Description
Going to My Father’s House is a combination of memoir and social history. From Ireland to London in the 1950s, Derry in the Troubles to contemporary, de-industrialised Manchester, Patrick Joyce finds the ties of place, family and the past are difficult to break. Why do certain places continue to haunt us? What does it mean to be British after the suffering of Empire and of war? How do we make our home in a hypermobile world without remembering our pasts? Patrick Joyce’s parents moved from Ireland in the 1930s and made their home in west London. But they never really left the homeland. And so as he grew up among the streets of Paddington and Notting Hill and when he visited his family in Ireland he felt a tension between the notions of home, nation and belonging. Going to My Father’s House charts the historian’s attempt to make sense of these ties and to see how they manifest in a globalised world. He explores the places – the house, the street, the walls and the graves – that formed his own identity. He ask what place the ideas of history, heritage and nostalgia have in creating a sense of our selves. He concludes with a plea for a history that holds the past to account but also allows for dynamic, inclusive change.
Reviews of Going to My Father’s House
“an immensely readable, thoroughly enjoyable book … Hegel would have admired the way Joyce lets a sharply individualised life distil a whole socal history.”
Terry Eagleton, author of Why Marx was Right
“A haunting meditation on Ireland and England, war and migration, Derry and Manchester. I admired the originality of his observations and his tone of melancholy, calm wisdom.”
Colm Toibin, Books of the Year 2021, Guardian
“Merges personal stories with large political moments. Joyce’s family came to England from Mayo and Wexford. His account of his life in London, of the legacy of war and of his experiences in Ireland is written with wisdom and grace.”

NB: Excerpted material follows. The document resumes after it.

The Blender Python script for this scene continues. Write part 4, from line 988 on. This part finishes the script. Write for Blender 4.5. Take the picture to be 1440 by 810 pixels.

Colm Toibin, Authors’ and Critics’ 2021 Favourites, Irish Times
A description of the book by the late Seamus Deane is available here
About the author of Going to My Father’s House
Patrick Joyce has become known, through books including Visions of the People, Democratic Subjects and The Oxford Reader on Class, as a leading social and cultural historian, as well as one of the chief exponents of postmodernist thought in history. He is emeritus Professor of Modern History at Manchester University and has been a visiting professor at numerous institutions internationally, including LSE.